I highly doubt nearly 70% of the turnout voted 'No' because David Cameron told them to.
I agree with Jamezinho - I don't think you can suggest 'No!' won because David Cameron somehow brainwashed the electorate into voting against AV. Cameron was honest and upfront about it from day one of the coalition - he didn't like AV and said he would campaign against it. He did this. As did many other politicians from left and right.

The press probably didn't have that much influence either. Firstly, whilst most were against AV, not all opposed the change. The Independent for example carried the headline 'Just Vote Yes!' - much more blatant than any of the 'No!' sided papers. Secondly the entire circulation figures for all UK National newspapers combined (including those that supported 'Yes') is 9 million. The 'No!' result though consisted of 13 million votes!

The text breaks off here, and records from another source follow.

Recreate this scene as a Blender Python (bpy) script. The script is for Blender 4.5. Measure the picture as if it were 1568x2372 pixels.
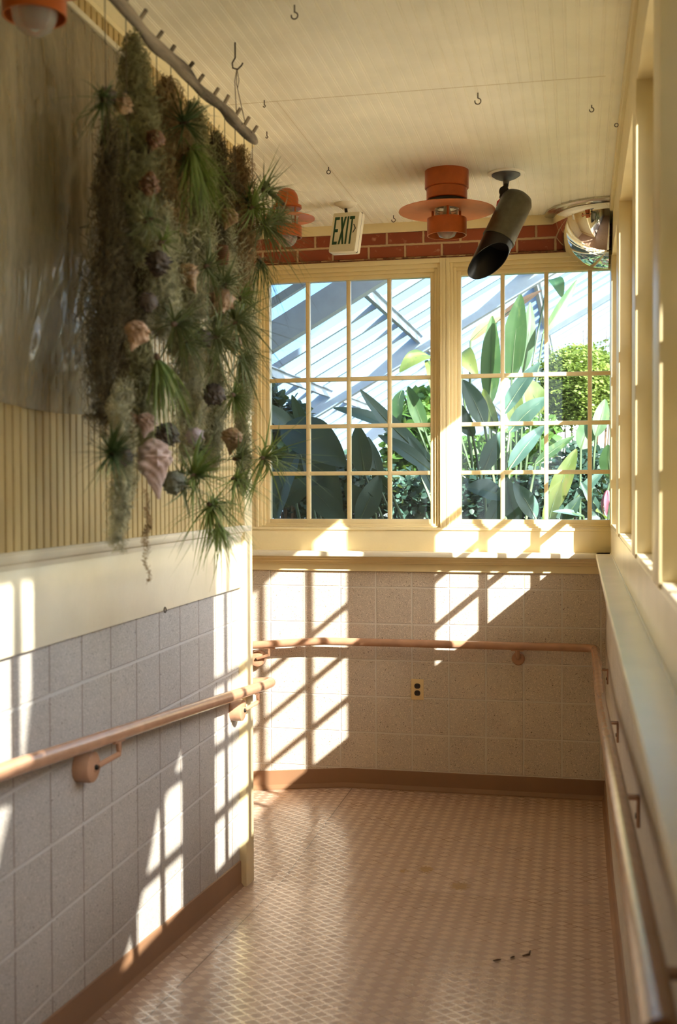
import bpy, bmesh, math, random
import numpy as np
from mathutils import Vector, Matrix

random.seed(7)
rng = np.random.default_rng(11)
for o in list(bpy.data.objects):
    bpy.data.objects.remove(o)
SC = bpy.context.scene
COL = SC.collection
PI = math.pi
H = 1.685           # camera height over the landing; heights below are given relative to the eye

# ------------------------------------------------------------------ camera
FPX, YAW, PITCH, ROLL = 2621.89, .20939, .0225, -.00337
_f = Vector((-math.sin(YAW) * math.cos(PITCH), math.cos(YAW) * math.cos(PITCH), -math.sin(PITCH)))
_r = Vector((math.cos(YAW), math.sin(YAW), 0))
_u = _r.cross(_f)
RT = math.cos(ROLL) * _r + math.sin(ROLL) * _u
UP = -math.sin(ROLL) * _r + math.cos(ROLL) * _u
cam = bpy.data.cameras.new('camera')
cam.sensor_fit = 'AUTO'
cam.sensor_width = 36
cam.lens = FPX / 2372 * 36
cam.clip_start = .05
cam.dof.use_dof = True
cam.dof.focus_distance = 6.0
cam.dof.aperture_fstop = 3.2
cam_o = bpy.data.objects.new('camera', cam)
M = Matrix((RT, UP, -_f)).transposed().to_4x4()
M.translation = (0, 0, H)
cam_o.matrix_world = M
COL.objects.link(cam_o)
SC.camera = cam_o

# ------------------------------------------------------------------ world, sun, exposure
SUN_DIR = Vector((-1.1, 1.0, -.924))
SUN_E, SKY_E, EXPO = 15.0, .28, 2.56
wd = bpy.data.worlds.new('world')
SC.world = wd
wd.use_nodes = True
wn = wd.node_tree
bg = wn.nodes['Background']
sky = wn.nodes.new('ShaderNodeTexSky')
sky.sky_type = 'NISHITA'
sky.sun_disc = False
sky.sun_elevation = math.radians(31.9)
sky.sun_rotation = math.atan2(1.1, -1.0)
sky.air_density = 1.0
sky.dust_density = 2.0
wn.links.new(sky.outputs[0], bg.inputs[0])
bg.inputs[1].default_value = SKY_E
sun = bpy.data.lights.new('sun', 'SUN')
sun.energy = SUN_E
sun.angle = math.radians(.53)
sun.color = (1, .945, .85)
sun_o = bpy.data.objects.new('sun', sun)
sun_o.rotation_euler = SUN_DIR.to_track_quat('-Z', 'Y').to_euler()
sun_o.location = (8, -6, 9)
COL.objects.link(sun_o)
vs = SC.view_settings
vs.view_transform = 'Standard'
vs.look = 'None'
vs.gamma = 1
vs.exposure = EXPO
vs.use_curve_mapping = False
SC.cycles.max_bounces = 14
SC.cycles.diffuse_bounces = 7
SC.cycles.transparent_max_bounces = 24
SC.cycles.caustics_reflective = False
SC.cycles.caustics_refractive = False

# ------------------------------------------------------------------ helpers
def at(u, v, ax, val):
    """photo pixel -> point on the plane x|y|z = val, in eye-relative coordinates"""
    d = RT * ((u - 784) / FPX) + UP * ((1186 - v) / FPX) + _f
    return d * (val / d['xyz'.index(ax)])

ORG = {}

def meta(o, label=None, cat=None, group=None, kind=None):
    if label: o['label'] = label
    if cat: o['category'] = cat
    if group: o['group'] = group
    if kind: o['kind'] = kind
    return o

def empty(name, loc, label=None, cat=None, group=None, kind=None):
    o = bpy.data.objects.new(name, None)
    o.empty_display_size = .05
    o.location = (loc[0], loc[1], loc[2] + H)
    COL.objects.link(o)
    ORG[o.name] = Vector(loc)
    return meta(o, label, cat, group, kind)

def link_mesh(name, me, mat, parent=None, origin=(0, 0, 0), smooth=True, angle=35):
    if mat is not None:
        for m in (mat if isinstance(mat, (list, tuple)) else [mat]):
            me.materials.append(m)
    if smooth:
        me.shade_smooth()
        me.set_sharp_from_angle(angle=math.radians(angle))
    o = bpy.data.objects.new(name, me)
    COL.objects.link(o)
    if parent is not None:
        po = ORG[parent.name]
        o.parent = parent
        me.transform(Matrix.Translation(-po))
        o.location = (0, 0, 0)
        ORG[o.name] = po
    else:
        g = Vector(origin)
        me.transform(Matrix.Translation(-g))
        o.location = (g.x, g.y, g.z + H)
        ORG[o.name] = g
    me.update()
    return o

class MB:
    """collects shapes into one mesh"""
    def __init__(s):
        s.v, s.f, s.mi = [], [], []
        s.cur = 0
    def add(s, vs, fs):
        n = len(s.v)
        s.v += [tuple(p) for p in vs]
        s.f += [tuple(i + n for i in f) for f in fs]
        s.mi += [s.cur] * len(fs)
        return s
    def box(s, x0, x1, y0, y1, z0, z1, fr=None, bev=0):
        x0, x1 = min(x0, x1), max(x0, x1); y0, y1 = min(y0, y1), max(y0, y1); z0, z1 = min(z0, z1), max(z0, z1)
        if bev:
            b = min(bev, (x1 - x0) * .45, (y1 - y0) * .45, (z1 - z0) * .45)
            bm = bmesh.new()
            bmesh.ops.create_cube(bm, size=1)
            for q in bm.verts:
                q.co = Vector(((x0 + x1) / 2 + q.co.x * (x1 - x0), (y0 + y1) / 2 + q.co.y * (y1 - y0), (z0 + z1) / 2 + q.co.z * (z1 - z0)))
            bmesh.ops.bevel(bm, geom=bm.edges[:], offset=b, segments=2, affect='EDGES', profile=.5)
            bm.verts.index_update()
            V = [q.co.copy() for q in bm.verts]
            F = [[q.index for q in f.verts] for f in bm.faces]
            bm.free()
        else:
            V = [Vector(p) for p in ((x0, y0, z0), (x1, y0, z0), (x1, y1, z0), (x0, y1, z0), (x0, y0, z1), (x1, y0, z1), (x1, y1, z1), (x0, y1, z1))]
            F = [(3, 2, 1, 0), (4, 5, 6, 7), (0, 1, 5, 4), (1, 2, 6, 5), (2, 3, 7, 6), (3, 0, 4, 7)]
        if fr is not None:
            V = [fr @ p for p in V]
        return s.add(V, F)
    def prism(s, pts, vec, cap=True):
        """closed polygon pts swept along vec"""
        n = len(pts); vec = Vector(vec)
        a = [Vector(p) for p in pts]
        V = a + [p + vec for p in a]
        F = [(i, (i + 1) % n, n + (i + 1) % n, n + i) for i in range(n)]
        if cap:
            F += [tuple(range(n))[::-1], tuple(range(n, 2 * n))]
        return s.add(V, F)
    def tube(s, path, r, n=12, cap=True, closed=False):
        P = [Vector(p) for p in path]
        m = len(P)
        rs = r if isinstance(r, (list, tuple)) else [r] * m
        T = []
        for i in range(m):
            if closed: t = P[(i + 1) % m] - P[i - 1]
            else: t = P[min(i + 1, m - 1)] - P[max(i - 1, 0)]
            T.append(t.normalized())
        ref = Vector((0, 0, 1)) if abs(T[0].z) < .9 else Vector((1, 0, 0))
        nrm = (ref - T[0] * ref.dot(T[0])).normalized()
        V = []
        for i in range(m):
            nrm = (nrm - T[i] * nrm.dot(T[i])).normalized()
            b = T[i].cross(nrm)
            for k in range(n):
                a = 2 * PI * k / n
                V.append(P[i] + (nrm * math.cos(a) + b * math.sin(a)) * rs[i])
        F = []
        for i in range(m if closed else m - 1):
            for k in range(n):
                a, b_ = i * n + k, i * n + (k + 1) % n
                c, d = ((i + 1) % m) * n + (k + 1) % n, ((i + 1) % m) * n + k
                F.append((a, b_, c, d))
        if cap and not closed:
            F += [tuple(range(n))[::-1], tuple(range((m - 1) * n, m * n))]
        return s.add(V, F)
    def lathe(s, prof, c, n=40, axis=(0, 0, 1), arc=1.0, close=True):
        """prof: (radius, height) pairs turned about axis through c"""
        ax = Vector(axis).normalized()
        e1 = ax.orthogonal().normalized(); e2 = ax.cross(e1)
        c = Vector(c); m = len(prof); V = []
        for r, h in prof:
            for k in range(n):
                a = 2 * PI * k / n
                V.append(c + ax * h + (e1 * math.cos(a) + e2 * math.sin(a)) * max(r, 1e-5))
        F = []
        for i in range(m - 1):
            for k in range(n):
                F.append((i * n + k, i * n + (k + 1) % n, (i + 1) * n + (k + 1) % n, (i + 1) * n + k))
        return s.add(V, F)
    def build(s, name, mat, parent=None, origin=(0, 0, 0), smooth=True, angle=35, recalc=True):
        me = bpy.data.meshes.new(name)
        me.from_pydata(s.v, [], s.f)
        if max(s.mi or [0]) > 0:
            me.polygons.foreach_set('material_index', s.mi)
        if recalc:
            bm = bmesh.new(); bm.from_mesh(me)
            bmesh.ops.recalc_face_normals(bm, faces=bm.faces[:])
            bm.to_mesh(me); bm.free()
        return link_mesh(name, me, mat, parent, origin, smooth, angle)

def np_mesh(name, V, F, mat, parent=None, origin=(0, 0, 0), smooth=True, angle=180):
    """V (n,3), F (m,k) arrays -> object"""
    me = bpy.data.meshes.new(name)
    k = F.shape[1]
    me.vertices.add(len(V)); me.loops.add(F.size); me.polygons.add(len(F))
    me.vertices.foreach_set('co', V.astype(np.float32).ravel())
    me.loops.foreach_set('vertex_index', F.astype(np.int32).ravel())
    me.polygons.foreach_set('loop_start', np.arange(0, F.size, k, dtype=np.int32))
    me.update(calc_edges=True)
    me.validate()
    return link_mesh(name, me, mat, parent, origin, smooth, angle)

def np_tubes(P, R, n=3):
    """P (N,M,3) paths, R (N,M) radii -> verts, quads"""
    N, Mm, _ = P.shape
    T = np.gradient(P, axis=1)
    T /= np.linalg.norm(T, axis=2, keepdims=True) + 1e-9
    ref = np.array([.31, .93, .17])
    A = np.cross(T, ref); A /= np.linalg.norm(A, axis=2, keepdims=True) + 1e-9
    Bn = np.cross(T, A)
    ang = np.arange(n) * 2 * PI / n
    V = P[:, :, None, :] + R[:, :, None, None] * (A[:, :, None, :] * np.cos(ang)[None, None, :, None] + Bn[:, :, None, :] * np.sin(ang)[None, None, :, None])
    idx = np.arange(N * Mm * n).reshape(N, Mm, n)
    a = idx[:, :-1, :]; b = np.roll(idx, -1, axis=2)[:, :-1, :]
    d = idx[:, 1:, :]; c = np.roll(idx, -1, axis=2)[:, 1:, :]
    return V.reshape(-1, 3), np.stack([a, b, c, d], -1).reshape(-1, 4)

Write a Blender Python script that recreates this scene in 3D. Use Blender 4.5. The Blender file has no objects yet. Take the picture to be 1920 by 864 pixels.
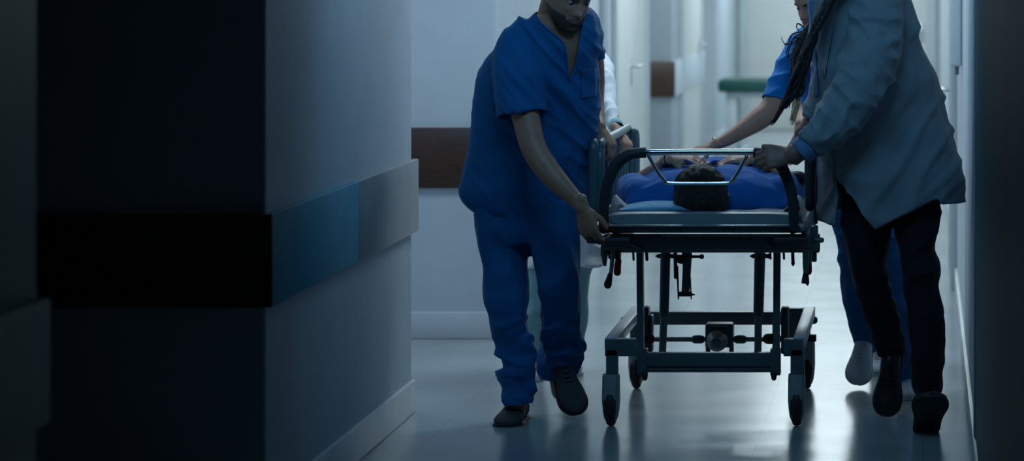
import bpy, bmesh, math, random
import numpy as np
from mathutils import Vector, Matrix, noise
from mathutils.bvhtree import BVHTree
random.seed(4)
S = bpy.context.scene
COL = S.collection
F, CX, CY, EYE = 6000.0, 1730.0, -60.0, 1.72       # lens in pixels, vanishing point of the corridor, eye height

def P(px, py, Z):                                   # pixel of the photo at distance Z -> world point
    return Vector(((px-CX)*Z/F, Z, EYE-(py-CY)*Z/F))
def W(n, Z): return n*Z/F                           # pixel length -> metres at distance Z
def X(px, Z): return (px-CX)*Z/F
def H(py, Z): return EYE-(py-CY)*Z/F

# ------------------------------------------------------------------ materials
def mat(name, col, rough=0.5, metal=0.0, var=0.0, vscale=8.0, bump=0.0, bscale=60.0, bdet=2.0, spec=0.5, sss=0.0, sheen=0.0, coat=0.0, attr=None, stretch=None, emit=0.0):
    m = bpy.data.materials.new(name); m.use_nodes = True
    nt = m.node_tree; b = nt.nodes['Principled BSDF']
    b.inputs['Roughness'].default_value = rough; b.inputs['Metallic'].default_value = metal
    b.inputs['Specular IOR Level'].default_value = spec
    b.inputs['Base Color'].default_value = (*col, 1)
    if coat: b.inputs['Coat Weight'].default_value = coat; b.inputs['Coat Roughness'].default_value = .1
    if sss:
        b.inputs['Subsurface Weight'].default_value = sss; b.inputs['Subsurface Radius'].default_value = (.012, .005, .003)
        b.inputs['Subsurface Scale'].default_value = 1.0
    if sheen: b.inputs['Sheen Weight'].default_value = sheen; b.inputs['Sheen Roughness'].default_value = .4
    tc = nt.nodes.new('ShaderNodeTexCoord'); src = tc.outputs['Object']
    if stretch:
        mp = nt.nodes.new('ShaderNodeMapping'); mp.inputs['Scale'].default_value = stretch
        nt.links.new(src, mp.inputs['Vector']); src = mp.outputs['Vector']
    if var or attr:
        n = nt.nodes.new('ShaderNodeTexNoise'); n.inputs['Scale'].default_value = vscale; n.inputs['Detail'].default_value = 4
        nt.links.new(src, n.inputs['Vector'])
        r = nt.nodes.new('ShaderNodeMapRange'); r.inputs['From Min'].default_value = .3; r.inputs['From Max'].default_value = .7
        r.inputs['To Min'].default_value = 1-var; r.inputs['To Max'].default_value = 1+var
        nt.links.new(n.outputs['Fac'], r.inputs['Value'])
        mx = nt.nodes.new('ShaderNodeMix'); mx.data_type = 'RGBA'; mx.blend_type = 'MULTIPLY'; mx.inputs['Factor'].default_value = 1
        mx.inputs[6].default_value = (*col, 1)
        if attr:
            a = nt.nodes.new('ShaderNodeAttribute'); a.attribute_name = attr
            nt.links.new(a.outputs['Color'], mx.inputs[6])
        nt.links.new(r.outputs['Result'], mx.inputs[7])
        nt.links.new(mx.outputs[2], b.inputs['Base Color'])
    if bump:
        n2 = nt.nodes.new('ShaderNodeTexNoise'); n2.inputs['Scale'].default_value = bscale; n2.inputs['Detail'].default_value = bdet
        nt.links.new(src, n2.inputs['Vector'])
        bp = nt.nodes.new('ShaderNodeBump'); bp.inputs['Strength'].default_value = bump; bp.inputs['Distance'].default_value = .01
        nt.links.new(n2.outputs['Fac'], bp.inputs['Height']); nt.links.new(bp.outputs['Normal'], b.inputs['Normal'])
    return m

M = {}
M['wall'] = mat('wall_paint', (.55,.62,.68), .55, var=.05, vscale=3, bump=.05, bscale=90)
M['wall_mid'] = mat('wall_shade_and_strip_paint', (.36,.42,.47), .5, var=.05, vscale=2)  # shade put into the colour of an unlit wall piece; also plain strips
M['wall_cream'] = mat('cream_wall_paint', (.68,.70,.66), .5, var=.04, vscale=2)
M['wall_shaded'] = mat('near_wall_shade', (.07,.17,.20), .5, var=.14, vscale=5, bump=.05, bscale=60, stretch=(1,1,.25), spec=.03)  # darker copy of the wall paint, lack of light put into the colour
M['brown'] = mat('brown_guard_panel', (.055,.028,.018), .32, var=.25, vscale=14, stretch=(1,1,8))
M['guard'] = mat('guard_grey_sheen', (.33,.36,.38), .4, var=.1, vscale=6)  # brown guard with the corridor's bright reflection put into its colour
M['guard_reflect'] = mat('guard_teal_reflection', (.012,.30,.46), .6, var=.10, vscale=6, spec=.25)  # brown guard with a bluish reflection painted in as teal
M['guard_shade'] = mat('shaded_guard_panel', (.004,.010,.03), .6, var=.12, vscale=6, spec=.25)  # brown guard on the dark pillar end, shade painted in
M['base'] = mat('baseboard_vinyl', (.54,.59,.64), .4, var=.08, vscale=5)
M['ceil'] = mat('ceiling_paint', (.6,.63,.65), .8, var=.03)
M['door'] = mat('door_laminate', (.66,.68,.66), .4, var=.04, vscale=4)
M['frame'] = mat('door_frame_paint', (.5,.56,.6), .4, var=.04)
M['steel'] = mat('brushed_steel', (.62,.66,.7), .25, 1, var=.06, vscale=30)
M['chrome'] = mat('chrome', (.75,.78,.82), .16, 1, var=.01, vscale=5)
M['bluechrome'] = mat('blue_steel_rail', (.055,.125,.16), .36, .1, var=.05, vscale=20)
M['paint'] = mat('gurney_dark_paint', (.10,.145,.155), .38, .2, var=.08, vscale=12)
M['paint_light'] = mat('gurney_grey_paint', (.24,.29,.30), .35, .2, var=.08, vscale=12)
M['beamtop'] = mat('lit_steel_beam', (.55,.59,.63), .35, .2, var=.1, vscale=20)  # pale tone paints in the light on the beam tops
M['rubber'] = mat('black_rubber', (.018,.021,.023), .6, var=.15, vscale=20)
M['foam'] = mat('black_foam_grip', (.016,.024,.03), .55, var=.15, vscale=40, bump=.1, bscale=200)
M['plastic'] = mat('grey_plastic', (.23,.27,.27), .45, var=.08, vscale=10)
M['red'] = mat('red_plastic', (.40,.022,.012), .4, var=.1, vscale=15)
M['mattress'] = mat('grey_vinyl', (.20,.245,.26), .42, var=.08, vscale=9, bump=.06, bscale=25)
M['linen'] = mat('white_linen', (.72,.78,.84), .8, var=.04, bump=.2, bscale=40, sheen=.2)
M['pillow'] = mat('pale_blue_cotton', (.16,.42,.68), .8, var=.05, bump=.2, bscale=40, sheen=.2)
def cloth(n, c, **k):
    return mat(n, c, .78, var=.07, vscale=7, bump=.25, bscale=26, bdet=3, sheen=.12, spec=.25, **k)
M['scrub'] = cloth('blue_scrub_cotton', (.004,.125,.34))
M['scrub2'] = cloth('bright_blue_scrub_cotton', (.008,.20,.58))
M['gown'] = cloth('patient_blue_cotton', (.008,.12,.42))
M['whitecoat'] = cloth('white_coat_cotton', (.84,.86,.9))
M['coat'] = cloth('doctor_coat_cotton', (.20,.25,.28))
M['cuff'] = cloth('blue_shirt_cotton', (.10,.22,.38))
M['teal'] = cloth('pale_teal_cotton', (.25,.5,.52))
M['black'] = cloth('black_trouser_cotton', (.006,.008,.016))
M['dark'] = cloth('dark_shadow_cotton', (.004,.010,.02))
M['skin'] = mat('skin', (.5,.3,.22), .5, var=.1, vscale=25, bump=.06, bscale=150, sss=.08, attr='tint')
M['hair'] = mat('dark_hair', (.012,.010,.010), .45, var=.35, vscale=60, bump=.6, bscale=160, stretch=(1,1,.25))
M['shorthair'] = mat('short_dark_hair', (.014,.012,.012), .55, var=.35, vscale=80, bump=.8, bscale=220)
M['beard'] = mat('short_brown_beard', (.055,.036,.026), .6, var=.35, vscale=90, bump=.6, bscale=240)
M['blond'] = mat('blonde_hair', (.33,.26,.14), .5, var=.3, vscale=60, bump=.5, bscale=160, stretch=(1,1,.2))
M['eye'] = mat('eye_white', (.30,.28,.27), .2, var=.02)
M['iris'] = mat('dark_iris', (.03,.018,.012), .2, var=.1)
M['shoe'] = mat('black_leather', (.010,.011,.013), .4, var=.15, vscale=14, bump=.1, bscale=60)
M['greyshoe'] = mat('grey_suede', (.055,.055,.058), .75, var=.18, vscale=16, bump=.15, bscale=60)
M['whiteshoe'] = mat('white_canvas', (.62,.72,.78), .6, var=.06, vscale=12, bump=.1, bscale=60)
M['sole'] = mat('dark_rubber_sole', (.02,.02,.022), .6, var=.15)
M['solew'] = mat('pale_rubber_sole', (.6,.64,.62), .6, var=.1)
M['green'] = mat('green_vinyl', (.004,.075,.065), .4, var=.08, vscale=8)
M['gold'] = mat('gold_metal', (.75,.5,.22), .25, 1, var=.05)

def floor_material():
    m = mat('polished_vinyl_floor', (.40,.45,.47), .2)
    nt = m.node_tree; b = nt.nodes['Principled BSDF']; L = nt.links.new
    geo = nt.nodes.new('ShaderNodeNewGeometry')
    n = nt.nodes.new('ShaderNodeTexNoise'); n.inputs['Scale'].default_value = 1.3; n.inputs['Detail'].default_value = 6
    L(geo.outputs['Position'], n.inputs['Vector'])
    br = nt.nodes.new('ShaderNodeTexBrick'); br.inputs['Scale'].default_value = 1.0; br.offset = 0
    br.inputs['Color1'].default_value = (.35,.395,.415,1); br.inputs['Color2'].default_value = (.37,.41,.43,1); br.inputs['Mortar'].default_value = (.30,.345,.365,1)
    br.inputs['Mortar Size'].default_value = .003; br.inputs['Brick Width'].default_value = .6; br.inputs['Row Height'].default_value = .6
    L(geo.outputs['Position'], br.inputs['Vector'])
    mx = nt.nodes.new('ShaderNodeMix'); mx.data_type = 'RGBA'; mx.blend_type = 'MULTIPLY'; mx.inputs['Factor'].default_value = 1
    rr = nt.nodes.new('ShaderNodeMapRange'); rr.inputs['From Min'].default_value = .3; rr.inputs['From Max'].default_value = .7; rr.inputs['To Min'].default_value = .88; rr.inputs['To Max'].default_value = 1.1
    L(n.outputs['Fac'], rr.inputs['Value']); L(br.outputs['Color'], mx.inputs[6]); L(rr.outputs['Result'], mx.inputs[7]); L(mx.outputs[2], b.inputs['Base Color'])
    n3 = nt.nodes.new('ShaderNodeTexNoise'); n3.inputs['Scale'].default_value = 4; n3.inputs['Detail'].default_value = 5
    L(geo.outputs['Position'], n3.inputs['Vector'])
    r3 = nt.nodes.new('ShaderNodeMapRange'); r3.inputs['To Min'].default_value = .13; r3.inputs['To Max'].default_value = .25
    L(n3.outputs['Fac'], r3.inputs['Value']); L(r3.outputs['Result'], b.inputs['Roughness'])
    n2 = nt.nodes.new('ShaderNodeTexNoise'); n2.inputs['Scale'].default_value = 9; n2.inputs['Detail'].default_value = 2
    L(geo.outputs['Position'], n2.inputs['Vector'])
    bp = nt.nodes.new('ShaderNodeBump'); bp.inputs['Strength'].default_value = .05; bp.inputs['Distance'].default_value = .01
    L(n2.outputs['Fac'], bp.inputs['Height']); L(bp.outputs['Normal'], b.inputs['Normal'])
    return m
M['floor'] = floor_material()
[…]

IMHO the 'Yes' camp lost because what they didn't do at any stage was to make a clear case for change. Instead they went for 'mass appeal', e.g. people shouting at MPs through loudspeakers, attacking them for their expenses claims, saying they should "work harder". In truth all that was irrelevant and AV wouldn't have made the slightest bit of difference. At no stage did the 'Yes' camp stand up and say "this is what Parliament would have looked like now had we had AV at the last election". And the reason they didn't do that was because if they had the prediction would still have had Gordon Brown as Prime Minister. Perhaps the electorates rejection of AV wasn't so "stupid" after all?
 

ChildOfRarn

Active Member
I find it curious that if the majority had voted yes, we would have still ended up with a first part the post system.

The "post" as I understand it is the number of seats required to form a majority government.

The no campaign seemed to be arguing that constituencies should keep a system where the "post" moves dependant on the votes cast.

Surely, at constituency level, a "first past the post" system should require each wining candidate to at least reach the wining post.

As a Yes voter myself I just find it weird that so many voters seem to want to keep a system where 2/3 of MPs never got past the post :confused:
 

Garrett

Moderator
Plus. . .it's complex. . .look at NI haha. Yesterday it took us pretty much 36 hours to count 2 votes (council and assembly) due to the fact that only ONE vote carried over. Imagine having to count votes where votes carry over until someone has reached 50%!

We'd be here for years!
Only complex for the counting not the voting and I dont think it would take years for tham to tot it all up.
 

Garrett

Moderator
The press probably didn't have that much influence either. Firstly, whilst most were against AV, not all opposed the change. The Independent for example carried the headline 'Just Vote Yes!' - much more blatant than any of the 'No!' sided papers. Secondly the entire circulation figures for all UK National newspapers combined (including those that supported 'Yes') is 9 million. The 'No!' result though consisted of 13 million votes!
I've not got the figures in front of my but think it was something like 2/3 No 1/3 Yes. For the yes to win that did not need to win an other 1/3+ votes but only needed 17% of the No to switch to Yes which is about 2.2 million which i think the readership of the No papers greatly out numbered the Yes papers. And I think the readers of The Independent a Yes paper were more likely to make an informed vote Yes or No that a larger circulation paper like the Sun which ran a No campaign I think every day.